Announcements for Jan. 7, 2023

Prayer Meeting on Wed. night at 7:00 p.m.  We will be continuing the study on Hosea.


All Church Fellowship Meal following the church service today.  If you are visiting please come and join us at the youth center. 


Board Meeting Change in Schedule for the month of January.  We will meet on January 23 at 6:30 p.m. instead of our regular 3rd Monday.


Thank You for your participation in the Christmas Tree God’s House offering.  The total was $1,094.  You will continue to see things happen as we move on to new projects.

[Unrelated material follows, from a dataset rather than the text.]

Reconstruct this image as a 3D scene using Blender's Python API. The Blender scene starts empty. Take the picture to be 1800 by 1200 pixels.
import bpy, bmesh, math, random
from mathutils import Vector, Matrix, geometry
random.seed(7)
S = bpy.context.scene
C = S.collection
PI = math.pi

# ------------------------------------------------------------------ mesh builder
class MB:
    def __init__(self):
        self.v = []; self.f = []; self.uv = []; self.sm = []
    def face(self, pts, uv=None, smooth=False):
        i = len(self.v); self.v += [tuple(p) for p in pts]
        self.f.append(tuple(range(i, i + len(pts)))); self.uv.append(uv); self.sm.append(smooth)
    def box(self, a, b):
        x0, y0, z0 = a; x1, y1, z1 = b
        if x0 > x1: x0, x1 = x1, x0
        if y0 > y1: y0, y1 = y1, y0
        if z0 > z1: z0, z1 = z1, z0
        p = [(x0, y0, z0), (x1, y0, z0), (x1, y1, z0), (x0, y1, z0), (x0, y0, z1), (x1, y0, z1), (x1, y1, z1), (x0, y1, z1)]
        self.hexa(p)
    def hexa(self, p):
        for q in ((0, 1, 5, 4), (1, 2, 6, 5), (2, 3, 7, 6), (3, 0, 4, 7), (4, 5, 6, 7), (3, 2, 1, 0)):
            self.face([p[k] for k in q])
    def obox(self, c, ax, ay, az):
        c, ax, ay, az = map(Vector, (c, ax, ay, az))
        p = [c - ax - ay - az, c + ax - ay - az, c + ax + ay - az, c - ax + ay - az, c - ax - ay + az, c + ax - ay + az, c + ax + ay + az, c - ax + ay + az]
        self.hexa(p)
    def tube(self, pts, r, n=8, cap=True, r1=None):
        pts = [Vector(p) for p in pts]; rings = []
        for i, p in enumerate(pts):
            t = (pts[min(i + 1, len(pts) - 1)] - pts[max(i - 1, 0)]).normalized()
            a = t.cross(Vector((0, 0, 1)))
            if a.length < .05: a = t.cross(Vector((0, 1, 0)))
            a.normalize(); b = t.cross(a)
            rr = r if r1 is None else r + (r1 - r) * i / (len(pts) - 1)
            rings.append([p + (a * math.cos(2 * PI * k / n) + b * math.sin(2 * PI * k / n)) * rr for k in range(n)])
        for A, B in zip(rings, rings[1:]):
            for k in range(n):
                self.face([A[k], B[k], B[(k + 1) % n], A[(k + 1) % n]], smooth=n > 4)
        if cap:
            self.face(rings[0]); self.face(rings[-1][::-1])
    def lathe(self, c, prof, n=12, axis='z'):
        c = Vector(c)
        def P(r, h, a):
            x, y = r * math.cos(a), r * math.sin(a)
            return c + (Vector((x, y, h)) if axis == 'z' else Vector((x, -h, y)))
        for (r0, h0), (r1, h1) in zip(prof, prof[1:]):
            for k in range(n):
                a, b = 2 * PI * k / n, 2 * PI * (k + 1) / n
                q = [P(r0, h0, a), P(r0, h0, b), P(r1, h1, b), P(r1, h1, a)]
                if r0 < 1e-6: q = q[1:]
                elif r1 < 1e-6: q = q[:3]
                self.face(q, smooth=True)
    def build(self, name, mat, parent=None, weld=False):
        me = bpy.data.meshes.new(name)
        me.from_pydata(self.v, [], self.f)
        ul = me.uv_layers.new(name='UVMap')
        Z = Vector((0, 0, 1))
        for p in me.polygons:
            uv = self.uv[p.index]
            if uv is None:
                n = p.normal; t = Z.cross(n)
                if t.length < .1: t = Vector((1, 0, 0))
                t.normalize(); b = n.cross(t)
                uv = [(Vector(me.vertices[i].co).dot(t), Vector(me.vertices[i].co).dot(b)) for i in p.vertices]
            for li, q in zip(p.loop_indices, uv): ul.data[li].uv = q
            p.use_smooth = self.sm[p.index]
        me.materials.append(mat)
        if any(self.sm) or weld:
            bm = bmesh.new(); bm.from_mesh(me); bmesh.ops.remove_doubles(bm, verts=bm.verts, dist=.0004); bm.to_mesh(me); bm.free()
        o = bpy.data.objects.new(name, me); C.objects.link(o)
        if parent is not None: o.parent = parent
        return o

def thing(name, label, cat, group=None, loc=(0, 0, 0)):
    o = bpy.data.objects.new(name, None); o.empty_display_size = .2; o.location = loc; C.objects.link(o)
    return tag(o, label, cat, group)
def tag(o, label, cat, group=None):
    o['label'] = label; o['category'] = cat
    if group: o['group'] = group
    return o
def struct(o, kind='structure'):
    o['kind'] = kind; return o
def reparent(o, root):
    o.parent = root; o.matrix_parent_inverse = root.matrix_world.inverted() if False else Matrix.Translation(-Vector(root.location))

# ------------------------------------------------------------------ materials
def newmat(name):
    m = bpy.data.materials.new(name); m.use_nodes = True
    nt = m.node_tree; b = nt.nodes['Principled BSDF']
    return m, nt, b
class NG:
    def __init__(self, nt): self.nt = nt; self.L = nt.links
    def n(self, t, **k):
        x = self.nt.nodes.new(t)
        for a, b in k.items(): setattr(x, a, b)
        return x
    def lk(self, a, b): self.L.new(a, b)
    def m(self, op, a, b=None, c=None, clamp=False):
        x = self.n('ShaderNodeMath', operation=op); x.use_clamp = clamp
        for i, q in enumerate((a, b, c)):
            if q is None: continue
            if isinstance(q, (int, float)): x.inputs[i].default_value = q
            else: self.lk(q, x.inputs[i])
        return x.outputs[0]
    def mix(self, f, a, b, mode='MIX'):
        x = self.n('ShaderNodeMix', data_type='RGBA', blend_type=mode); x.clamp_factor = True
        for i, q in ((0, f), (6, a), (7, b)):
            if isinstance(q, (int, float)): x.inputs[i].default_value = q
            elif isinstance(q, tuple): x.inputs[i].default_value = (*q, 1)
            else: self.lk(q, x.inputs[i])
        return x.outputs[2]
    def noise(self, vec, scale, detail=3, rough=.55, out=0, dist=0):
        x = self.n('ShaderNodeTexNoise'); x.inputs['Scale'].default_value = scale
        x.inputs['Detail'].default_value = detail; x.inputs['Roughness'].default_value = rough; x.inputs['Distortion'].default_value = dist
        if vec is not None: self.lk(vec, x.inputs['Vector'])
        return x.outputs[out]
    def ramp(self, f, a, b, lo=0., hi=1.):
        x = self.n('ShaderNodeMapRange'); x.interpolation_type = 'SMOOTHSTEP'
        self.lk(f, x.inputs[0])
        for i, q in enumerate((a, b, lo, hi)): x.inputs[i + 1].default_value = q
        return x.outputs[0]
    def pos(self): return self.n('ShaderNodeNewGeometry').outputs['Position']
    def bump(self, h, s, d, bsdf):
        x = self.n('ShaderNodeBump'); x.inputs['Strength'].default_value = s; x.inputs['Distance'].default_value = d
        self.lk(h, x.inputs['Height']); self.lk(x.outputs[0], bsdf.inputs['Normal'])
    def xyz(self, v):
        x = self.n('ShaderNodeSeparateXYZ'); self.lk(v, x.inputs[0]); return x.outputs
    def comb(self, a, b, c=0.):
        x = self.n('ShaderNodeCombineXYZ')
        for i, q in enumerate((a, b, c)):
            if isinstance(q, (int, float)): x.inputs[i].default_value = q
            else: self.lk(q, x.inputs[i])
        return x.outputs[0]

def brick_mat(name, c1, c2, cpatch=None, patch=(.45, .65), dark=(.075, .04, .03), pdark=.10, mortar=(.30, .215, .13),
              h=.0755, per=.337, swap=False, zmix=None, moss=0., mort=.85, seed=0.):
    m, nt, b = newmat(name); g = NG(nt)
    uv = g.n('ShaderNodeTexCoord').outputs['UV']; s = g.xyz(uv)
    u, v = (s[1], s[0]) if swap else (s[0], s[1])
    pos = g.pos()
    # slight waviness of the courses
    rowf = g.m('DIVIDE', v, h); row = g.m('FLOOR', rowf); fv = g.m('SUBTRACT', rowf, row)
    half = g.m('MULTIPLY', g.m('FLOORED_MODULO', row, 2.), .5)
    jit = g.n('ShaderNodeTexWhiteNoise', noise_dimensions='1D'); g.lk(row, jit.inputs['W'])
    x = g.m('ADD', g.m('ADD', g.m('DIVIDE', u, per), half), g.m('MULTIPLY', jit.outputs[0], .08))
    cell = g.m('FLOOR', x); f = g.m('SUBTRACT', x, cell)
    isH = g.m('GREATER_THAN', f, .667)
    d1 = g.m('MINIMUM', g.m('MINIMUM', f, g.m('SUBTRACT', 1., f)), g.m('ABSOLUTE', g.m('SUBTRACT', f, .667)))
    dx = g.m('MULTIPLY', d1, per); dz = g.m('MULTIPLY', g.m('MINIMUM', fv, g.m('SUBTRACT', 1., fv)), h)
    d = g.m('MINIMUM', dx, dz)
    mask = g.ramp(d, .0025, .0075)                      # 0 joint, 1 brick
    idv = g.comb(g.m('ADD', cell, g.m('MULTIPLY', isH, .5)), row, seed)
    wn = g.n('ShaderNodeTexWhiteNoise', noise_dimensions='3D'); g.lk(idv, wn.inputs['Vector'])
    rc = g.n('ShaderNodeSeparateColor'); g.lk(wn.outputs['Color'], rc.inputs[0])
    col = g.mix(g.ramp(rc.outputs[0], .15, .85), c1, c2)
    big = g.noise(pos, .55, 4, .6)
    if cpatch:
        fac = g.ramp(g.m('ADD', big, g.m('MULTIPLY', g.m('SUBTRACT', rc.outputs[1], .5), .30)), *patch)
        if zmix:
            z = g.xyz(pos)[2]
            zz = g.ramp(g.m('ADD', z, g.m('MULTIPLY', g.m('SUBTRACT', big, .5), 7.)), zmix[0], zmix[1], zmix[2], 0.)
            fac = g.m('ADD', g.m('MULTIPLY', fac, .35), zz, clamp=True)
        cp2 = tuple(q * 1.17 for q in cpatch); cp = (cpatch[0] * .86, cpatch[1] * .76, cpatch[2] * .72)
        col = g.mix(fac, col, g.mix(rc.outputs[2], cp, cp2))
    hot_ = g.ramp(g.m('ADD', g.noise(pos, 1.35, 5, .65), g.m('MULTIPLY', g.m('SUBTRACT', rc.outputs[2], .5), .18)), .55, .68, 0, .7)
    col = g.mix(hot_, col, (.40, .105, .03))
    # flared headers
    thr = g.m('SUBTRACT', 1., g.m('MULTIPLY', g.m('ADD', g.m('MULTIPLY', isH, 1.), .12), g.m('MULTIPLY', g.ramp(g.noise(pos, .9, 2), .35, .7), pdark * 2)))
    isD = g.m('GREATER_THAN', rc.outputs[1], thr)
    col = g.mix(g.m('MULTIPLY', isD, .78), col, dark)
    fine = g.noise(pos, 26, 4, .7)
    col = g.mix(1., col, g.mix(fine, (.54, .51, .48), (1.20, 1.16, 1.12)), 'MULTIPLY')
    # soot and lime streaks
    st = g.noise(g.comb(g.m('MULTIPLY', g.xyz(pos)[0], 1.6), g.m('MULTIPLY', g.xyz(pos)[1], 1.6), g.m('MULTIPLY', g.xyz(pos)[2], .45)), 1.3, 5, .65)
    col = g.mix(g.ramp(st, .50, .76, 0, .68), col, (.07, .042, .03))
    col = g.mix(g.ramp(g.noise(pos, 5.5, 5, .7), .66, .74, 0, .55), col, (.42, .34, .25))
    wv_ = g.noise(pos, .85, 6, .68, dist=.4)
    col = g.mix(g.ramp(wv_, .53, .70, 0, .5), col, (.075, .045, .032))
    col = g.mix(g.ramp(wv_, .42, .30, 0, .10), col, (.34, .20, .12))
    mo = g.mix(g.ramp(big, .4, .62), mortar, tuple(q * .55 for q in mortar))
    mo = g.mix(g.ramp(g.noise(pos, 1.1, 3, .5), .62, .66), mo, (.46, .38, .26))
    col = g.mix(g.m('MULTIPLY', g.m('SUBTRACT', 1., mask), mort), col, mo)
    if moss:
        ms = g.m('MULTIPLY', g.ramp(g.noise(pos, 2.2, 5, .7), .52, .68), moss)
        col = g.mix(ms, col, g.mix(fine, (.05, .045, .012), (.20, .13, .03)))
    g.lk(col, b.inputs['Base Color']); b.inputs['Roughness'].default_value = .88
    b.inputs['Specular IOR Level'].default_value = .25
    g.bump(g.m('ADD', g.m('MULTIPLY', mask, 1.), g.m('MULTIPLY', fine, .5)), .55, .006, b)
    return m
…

Homeless Project Bring coats, sleeping bags, socks, gloves, sweatshirts, and anything to keep a homeless person warm.  We will keep the box in the hallway for 2 weeks.   Your donations will be appreciated.

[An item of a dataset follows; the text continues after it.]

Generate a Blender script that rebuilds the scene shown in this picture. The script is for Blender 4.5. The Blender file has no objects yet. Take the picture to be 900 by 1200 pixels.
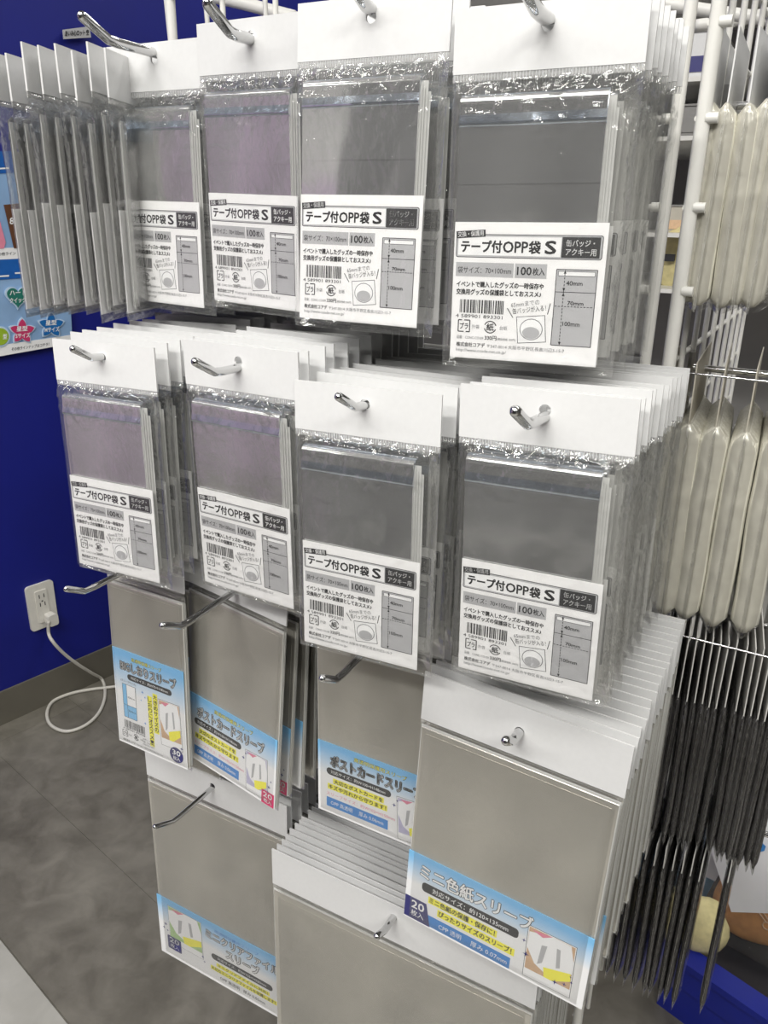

Next Sabbath Offering will be for Religious Liberty Your Religious Liberty Offering will sponsor Liberty magazine subscriptions to high-level government officials, federal, state, and provincial judges, and prominent social and religious leaders throughout North American.  Your generous gift will also be used to support the North American Division litigation fund-resources needed to defend and preserve your religious liberty in court when necessary.  And a portion of your offering is returned to your local union to aid in religious liberty promotion and education.  Our religious freedoms are being tested every day in courtrooms across the nation.

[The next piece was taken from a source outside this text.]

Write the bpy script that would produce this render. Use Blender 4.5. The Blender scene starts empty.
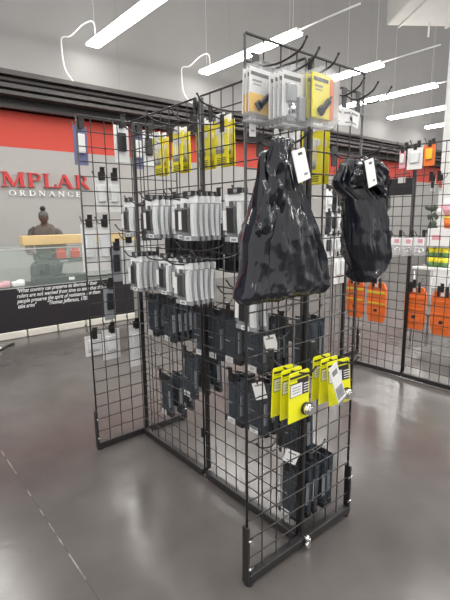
import bpy, bmesh, math, random
from mathutils import Vector, Matrix, noise
C = bpy.context.scene.collection
S = bpy.context.scene
PI = math.pi
# ------------------------------------------------------------ camera
YAW, PITCH, ROLL = 2.4491, -0.1835, -0.0126
CAM = Vector((1.04, -1.2565, 1.33))
f = Vector((math.cos(PITCH)*math.cos(YAW), math.cos(PITCH)*math.sin(YAW), math.sin(PITCH)))
r = f.cross(Vector((0, 0, 1))).normalized(); u = r.cross(f)
r2 = r*math.cos(ROLL) + u*math.sin(ROLL); u2 = -r*math.sin(ROLL) + u*math.cos(ROLL)
cd = bpy.data.cameras.new('camera'); cam = bpy.data.objects.new('camera', cd); C.objects.link(cam)
cam.matrix_world = Matrix(((r2.x, u2.x, -f.x, CAM.x), (r2.y, u2.y, -f.y, CAM.y), (r2.z, u2.z, -f.z, CAM.z), (0, 0, 0, 1)))
cd.sensor_fit = 'VERTICAL'; cd.sensor_height = 36; cd.lens = 441.1*36/600
cd.clip_start = .02; cd.clip_end = 100
S.camera = cam
# ------------------------------------------------------------ world and exposure
w = bpy.data.worlds.new('world'); S.world = w; w.use_nodes = True
bg = w.node_tree.nodes['Background']; bg.inputs[0].default_value = (1.0, .975, .95, 1); bg.inputs[1].default_value = .72
S.view_settings.view_transform = 'Standard'; S.view_settings.look = 'None'
S.view_settings.gamma = 1; S.view_settings.use_curve_mapping = False
S.view_settings.exposure = 0.62
LAMP = 21.0

# ------------------------------------------------------------ materials
def mat(name, col, rough=.5, metal=0, var=0, scale=8, bump=0, bscale=40, alpha=1, trans=0, emit=None, estr=0, coat=0, spec=.5):
    m = bpy.data.materials.new(name); m.use_nodes = True
    nt = m.node_tree; b = nt.nodes['Principled BSDF']
    b.inputs['Base Color'].default_value = (*col, 1); b.inputs['Roughness'].default_value = rough
    b.inputs['Metallic'].default_value = metal; b.inputs['Alpha'].default_value = alpha
    b.inputs['Transmission Weight'].default_value = trans; b.inputs['Coat Weight'].default_value = coat
    b.inputs['Specular IOR Level'].default_value = spec
    tc = nt.nodes.new('ShaderNodeTexCoord')
    if var:
        n = nt.nodes.new('ShaderNodeTexNoise'); n.inputs['Scale'].default_value = scale; n.inputs['Detail'].default_value = 5
        mx = nt.nodes.new('ShaderNodeMixRGB'); mx.inputs[1].default_value = (*[c*(1-var) for c in col], 1)
        mx.inputs[2].default_value = (*[min(1, c*(1+var)) for c in col], 1)
        nt.links.new(tc.outputs['Object'], n.inputs['Vector']); nt.links.new(n.outputs['Fac'], mx.inputs[0])
        nt.links.new(mx.outputs[0], b.inputs['Base Color'])
    if bump:
        n2 = nt.nodes.new('ShaderNodeTexNoise'); n2.inputs['Scale'].default_value = bscale; n2.inputs['Detail'].default_value = 4
        bp = nt.nodes.new('ShaderNodeBump'); bp.inputs['Strength'].default_value = bump; bp.inputs['Distance'].default_value = .01
        nt.links.new(tc.outputs['Object'], n2.inputs['Vector']); nt.links.new(n2.outputs['Fac'], bp.inputs['Height'])
        nt.links.new(bp.outputs['Normal'], b.inputs['Normal'])
    if emit:
        b.inputs['Emission Color'].default_value = (*emit, 1); b.inputs['Emission Strength'].default_value = estr
    return m
M = {}
def dm(k, *a, **kw): M[k] = mat(k, *a, **kw)
dm('black_wire', (.026, .024, .025), .38, var=.2)
dm('black_steel', (.02, .019, .02), .42, var=.25)
dm('chrome', (.75, .75, .76), .18, 1, var=.05)
dm('bag', (.008, .010, .017), .13, bump=.02, bscale=14, spec=.35, coat=.5)
dm('white_card', (.82, .82, .82), .5, var=.03)
dm('pack_white', (.80, .82, .83), .28, var=.05, scale=20)
dm('pack_grey', (.34, .355, .375), .25, var=.15, scale=30)
dm('black_plastic', (.03, .03, .033), .3, var=.2)
dm('dark_plastic', (.05, .06, .075), .22, var=.3, scale=25, coat=.3)
dm('dark_insert', (.02, .023, .03), .4, var=.25)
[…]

 Thirteenth Sabbath Offering - 1st Qtr. 2023

East Central Africa Division


It is recorded that the first Seventh-day Adventist to enter Uganda was E. C. Enns, a German missionary working at Suji in the Pare region of Tanzania (then Tanganyika) who entered the country from South Nyanza, Kenya, in 1906. However, work did not begin in Uganda until more than 20 years later, in 1927. This long delay was most likely due to the local prevailing political and religious unrest in the region.


Adventist missionaries entering Uganda found that it was already zoned among Anglican Protestant missionaries, Catholic missionaries, and Muslims. Accordingly, they were sent to Nchwanga and were expected to fail because they were sent into a disturbed area and the people of this area were naturally suspicious of anything coming from Kampala and Buganda. By providence, Adventists were able to establish a mission station in Nchwanga in 1927.